** START OF THE RECORDS **

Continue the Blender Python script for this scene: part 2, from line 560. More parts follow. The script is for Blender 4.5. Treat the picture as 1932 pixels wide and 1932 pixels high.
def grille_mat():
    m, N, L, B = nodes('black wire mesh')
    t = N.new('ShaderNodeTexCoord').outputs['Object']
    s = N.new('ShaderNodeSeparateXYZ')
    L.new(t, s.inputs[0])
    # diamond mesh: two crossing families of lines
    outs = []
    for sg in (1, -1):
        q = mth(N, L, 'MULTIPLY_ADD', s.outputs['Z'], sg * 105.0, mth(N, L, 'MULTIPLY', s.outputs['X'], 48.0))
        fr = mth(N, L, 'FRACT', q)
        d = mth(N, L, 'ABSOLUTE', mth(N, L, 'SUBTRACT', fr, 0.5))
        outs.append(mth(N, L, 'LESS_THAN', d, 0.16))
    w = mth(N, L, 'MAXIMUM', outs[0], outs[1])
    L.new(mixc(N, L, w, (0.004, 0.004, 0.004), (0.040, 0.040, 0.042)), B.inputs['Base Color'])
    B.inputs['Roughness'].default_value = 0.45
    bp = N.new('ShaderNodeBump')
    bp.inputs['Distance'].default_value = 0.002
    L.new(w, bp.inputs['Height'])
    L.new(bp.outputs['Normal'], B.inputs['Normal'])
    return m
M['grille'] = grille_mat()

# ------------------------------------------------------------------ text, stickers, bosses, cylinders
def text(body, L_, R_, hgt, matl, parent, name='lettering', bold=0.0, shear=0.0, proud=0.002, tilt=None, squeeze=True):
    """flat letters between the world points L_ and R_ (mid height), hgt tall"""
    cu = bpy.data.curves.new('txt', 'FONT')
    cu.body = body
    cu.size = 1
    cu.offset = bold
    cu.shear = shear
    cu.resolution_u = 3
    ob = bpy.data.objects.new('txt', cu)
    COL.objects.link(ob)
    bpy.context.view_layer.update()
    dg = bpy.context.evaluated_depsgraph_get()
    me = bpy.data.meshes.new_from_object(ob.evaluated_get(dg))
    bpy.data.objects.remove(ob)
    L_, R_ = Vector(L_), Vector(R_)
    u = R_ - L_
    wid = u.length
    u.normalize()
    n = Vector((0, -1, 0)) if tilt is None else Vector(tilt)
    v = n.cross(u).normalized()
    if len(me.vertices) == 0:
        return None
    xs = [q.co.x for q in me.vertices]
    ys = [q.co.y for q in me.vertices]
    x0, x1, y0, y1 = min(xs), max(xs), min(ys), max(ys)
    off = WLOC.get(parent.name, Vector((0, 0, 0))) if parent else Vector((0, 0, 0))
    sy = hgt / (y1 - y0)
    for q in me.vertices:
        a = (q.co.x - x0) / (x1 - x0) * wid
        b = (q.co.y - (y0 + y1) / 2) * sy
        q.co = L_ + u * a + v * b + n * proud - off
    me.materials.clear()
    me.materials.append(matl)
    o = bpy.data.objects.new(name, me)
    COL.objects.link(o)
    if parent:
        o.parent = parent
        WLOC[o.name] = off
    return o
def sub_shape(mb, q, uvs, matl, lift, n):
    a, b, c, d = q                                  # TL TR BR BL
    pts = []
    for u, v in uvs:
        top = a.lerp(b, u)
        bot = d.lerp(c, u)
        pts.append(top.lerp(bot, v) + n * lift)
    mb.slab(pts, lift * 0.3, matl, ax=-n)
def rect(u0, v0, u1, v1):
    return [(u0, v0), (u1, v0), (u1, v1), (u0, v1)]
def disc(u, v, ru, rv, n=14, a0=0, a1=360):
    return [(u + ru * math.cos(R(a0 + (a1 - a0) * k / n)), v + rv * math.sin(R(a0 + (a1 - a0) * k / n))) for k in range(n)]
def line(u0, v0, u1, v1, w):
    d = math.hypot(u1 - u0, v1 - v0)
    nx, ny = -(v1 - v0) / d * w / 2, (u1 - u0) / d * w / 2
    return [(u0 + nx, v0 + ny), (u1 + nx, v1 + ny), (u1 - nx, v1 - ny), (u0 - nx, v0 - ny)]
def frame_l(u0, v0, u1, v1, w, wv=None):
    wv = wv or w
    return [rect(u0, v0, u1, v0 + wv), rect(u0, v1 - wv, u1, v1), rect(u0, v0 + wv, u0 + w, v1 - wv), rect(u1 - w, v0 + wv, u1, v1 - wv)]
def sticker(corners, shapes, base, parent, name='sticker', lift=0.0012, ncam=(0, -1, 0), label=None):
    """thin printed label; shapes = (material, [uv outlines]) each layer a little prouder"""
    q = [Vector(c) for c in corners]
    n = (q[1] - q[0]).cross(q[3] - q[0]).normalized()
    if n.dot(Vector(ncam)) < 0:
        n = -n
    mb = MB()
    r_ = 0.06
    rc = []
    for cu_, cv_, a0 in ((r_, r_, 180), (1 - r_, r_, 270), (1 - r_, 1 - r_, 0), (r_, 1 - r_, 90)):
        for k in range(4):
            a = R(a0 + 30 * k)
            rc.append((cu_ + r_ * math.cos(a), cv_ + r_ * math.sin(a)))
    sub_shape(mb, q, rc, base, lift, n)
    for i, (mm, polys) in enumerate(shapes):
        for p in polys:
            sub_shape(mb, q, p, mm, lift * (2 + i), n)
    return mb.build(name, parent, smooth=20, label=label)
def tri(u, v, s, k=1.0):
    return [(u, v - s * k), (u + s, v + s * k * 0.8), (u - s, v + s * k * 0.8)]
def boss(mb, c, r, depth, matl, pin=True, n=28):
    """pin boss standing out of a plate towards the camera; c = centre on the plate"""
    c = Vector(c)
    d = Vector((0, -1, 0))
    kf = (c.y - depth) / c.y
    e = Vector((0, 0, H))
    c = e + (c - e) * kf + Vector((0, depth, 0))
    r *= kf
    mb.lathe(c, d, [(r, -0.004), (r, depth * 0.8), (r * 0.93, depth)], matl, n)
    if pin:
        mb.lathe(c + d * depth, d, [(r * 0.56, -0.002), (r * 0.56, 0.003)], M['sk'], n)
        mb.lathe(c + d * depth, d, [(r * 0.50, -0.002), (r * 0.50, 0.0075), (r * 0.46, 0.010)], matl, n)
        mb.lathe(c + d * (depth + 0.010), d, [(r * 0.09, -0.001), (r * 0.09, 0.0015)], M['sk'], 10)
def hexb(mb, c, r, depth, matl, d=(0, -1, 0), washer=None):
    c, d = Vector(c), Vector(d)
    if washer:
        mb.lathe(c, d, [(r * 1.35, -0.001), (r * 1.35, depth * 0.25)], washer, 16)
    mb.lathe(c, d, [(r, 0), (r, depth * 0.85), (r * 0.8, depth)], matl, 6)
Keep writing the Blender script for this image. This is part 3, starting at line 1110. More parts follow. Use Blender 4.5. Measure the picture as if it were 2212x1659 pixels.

** END OF THE RECORDS **

- **BRIEF**: Give back all the data exactly as written.

- **ANSWER IN FULL**:
Continue the Blender Python script for this scene: part 2, from line 560. More parts follow. The script is for Blender 4.5. Treat the picture as 1932 pixels wide and 1932 pixels high.
def grille_mat():
    m, N, L, B = nodes('black wire mesh')
    t = N.new('ShaderNodeTexCoord').outputs['Object']
    s = N.new('ShaderNodeSeparateXYZ')
    L.new(t, s.inputs[0])
    # diamond mesh: two crossing families of lines
    outs = []
    for sg in (1, -1):
        q = mth(N, L, 'MULTIPLY_ADD', s.outputs['Z'], sg * 105.0, mth(N, L, 'MULTIPLY', s.outputs['X'], 48.0))
        fr = mth(N, L, 'FRACT', q)
        d = mth(N, L, 'ABSOLUTE', mth(N, L, 'SUBTRACT', fr, 0.5))
        outs.append(mth(N, L, 'LESS_THAN', d, 0.16))
    w = mth(N, L, 'MAXIMUM', outs[0], outs[1])
    L.new(mixc(N, L, w, (0.004, 0.004, 0.004), (0.040, 0.040, 0.042)), B.inputs['Base Color'])
    B.inputs['Roughness'].default_value = 0.45
    bp = N.new('ShaderNodeBump')
    bp.inputs['Distance'].default_value = 0.002
    L.new(w, bp.inputs['Height'])
    L.new(bp.outputs['Normal'], B.inputs['Normal'])
    return m
M['grille'] = grille_mat()

# ------------------------------------------------------------------ text, stickers, bosses, cylinders
def text(body, L_, R_, hgt, matl, parent, name='lettering', bold=0.0, shear=0.0, proud=0.002, tilt=None, squeeze=True):
    """flat letters between the world points L_ and R_ (mid height), hgt tall"""
    cu = bpy.data.curves.new('txt', 'FONT')
    cu.body = body
    cu.size = 1
    cu.offset = bold
    cu.shear = shear
    cu.resolution_u = 3
    ob = bpy.data.objects.new('txt', cu)
    COL.objects.link(ob)
    bpy.context.view_layer.update()
    dg = bpy.context.evaluated_depsgraph_get()
    me = bpy.data.meshes.new_from_object(ob.evaluated_get(dg))
    bpy.data.objects.remove(ob)
    L_, R_ = Vector(L_), Vector(R_)
    u = R_ - L_
    wid = u.length
    u.normalize()
    n = Vector((0, -1, 0)) if tilt is None else Vector(tilt)
    v = n.cross(u).normalized()
    if len(me.vertices) == 0:
        return None
    xs = [q.co.x for q in me.vertices]
    ys = [q.co.y for q in me.vertices]
    x0, x1, y0, y1 = min(xs), max(xs), min(ys), max(ys)
    off = WLOC.get(parent.name, Vector((0, 0, 0))) if parent else Vector((0, 0, 0))
    sy = hgt / (y1 - y0)
    for q in me.vertices:
        a = (q.co.x - x0) / (x1 - x0) * wid
        b = (q.co.y - (y0 + y1) / 2) * sy
        q.co = L_ + u * a + v * b + n * proud - off
    me.materials.clear()
    me.materials.append(matl)
    o = bpy.data.objects.new(name, me)
    COL.objects.link(o)
    if parent:
        o.parent = parent
        WLOC[o.name] = off
    return o
def sub_shape(mb, q, uvs, matl, lift, n):
    a, b, c, d = q                                  # TL TR BR BL
    pts = []
    for u, v in uvs:
        top = a.lerp(b, u)
        bot = d.lerp(c, u)
        pts.append(top.lerp(bot, v) + n * lift)
    mb.slab(pts, lift * 0.3, matl, ax=-n)
def rect(u0, v0, u1, v1):
    return [(u0, v0), (u1, v0), (u1, v1), (u0, v1)]
def disc(u, v, ru, rv, n=14, a0=0, a1=360):
    return [(u + ru * math.cos(R(a0 + (a1 - a0) * k / n)), v + rv * math.sin(R(a0 + (a1 - a0) * k / n))) for k in range(n)]
def line(u0, v0, u1, v1, w):
    d = math.hypot(u1 - u0, v1 - v0)
    nx, ny = -(v1 - v0) / d * w / 2, (u1 - u0) / d * w / 2
    return [(u0 + nx, v0 + ny), (u1 + nx, v1 + ny), (u1 - nx, v1 - ny), (u0 - nx, v0 - ny)]
def frame_l(u0, v0, u1, v1, w, wv=None):
    wv = wv or w
    return [rect(u0, v0, u1, v0 + wv), rect(u0, v1 - wv, u1, v1), rect(u0, v0 + wv, u0 + w, v1 - wv), rect(u1 - w, v0 + wv, u1, v1 - wv)]
def sticker(corners, shapes, base, parent, name='sticker', lift=0.0012, ncam=(0, -1, 0), label=None):
    """thin printed label; shapes = (material, [uv outlines]) each layer a little prouder"""
    q = [Vector(c) for c in corners]
    n = (q[1] - q[0]).cross(q[3] - q[0]).normalized()
    if n.dot(Vector(ncam)) < 0:
        n = -n
    mb = MB()
    r_ = 0.06
    rc = []
    for cu_, cv_, a0 in ((r_, r_, 180), (1 - r_, r_, 270), (1 - r_, 1 - r_, 0), (r_, 1 - r_, 90)):
        for k in range(4):
            a = R(a0 + 30 * k)
            rc.append((cu_ + r_ * math.cos(a), cv_ + r_ * math.sin(a)))
    sub_shape(mb, q, rc, base, lift, n)
    for i, (mm, polys) in enumerate(shapes):
        for p in polys:
            sub_shape(mb, q, p, mm, lift * (2 + i), n)
    return mb.build(name, parent, smooth=20, label=label)
def tri(u, v, s, k=1.0):
    return [(u, v - s * k), (u + s, v + s * k * 0.8), (u - s, v + s * k * 0.8)]
def boss(mb, c, r, depth, matl, pin=True, n=28):
    """pin boss standing out of a plate towards the camera; c = centre on the plate"""
    c = Vector(c)
    d = Vector((0, -1, 0))
    kf = (c.y - depth) / c.y
    e = Vector((0, 0, H))
    c = e + (c - e) * kf + Vector((0, depth, 0))
    r *= kf
    mb.lathe(c, d, [(r, -0.004), (r, depth * 0.8), (r * 0.93, depth)], matl, n)
    if pin:
        mb.lathe(c + d * depth, d, [(r * 0.56, -0.002), (r * 0.56, 0.003)], M['sk'], n)
        mb.lathe(c + d * depth, d, [(r * 0.50, -0.002), (r * 0.50, 0.0075), (r * 0.46, 0.010)], matl, n)
        mb.lathe(c + d * (depth + 0.010), d, [(r * 0.09, -0.001), (r * 0.09, 0.0015)], M['sk'], 10)
def hexb(mb, c, r, depth, matl, d=(0, -1, 0), washer=None):
    c, d = Vector(c), Vector(d)
    if washer:
        mb.lathe(c, d, [(r * 1.35, -0.001), (r * 1.35, depth * 0.25)], washer, 16)
    mb.lathe(c, d, [(r, 0), (r, depth * 0.85), (r * 0.8, depth)], matl, 6)
Keep writing the Blender script for this image. This is part 3, starting at line 1110. More parts follow. Use Blender 4.5. Measure the picture as if it were 2212x1659 pixels.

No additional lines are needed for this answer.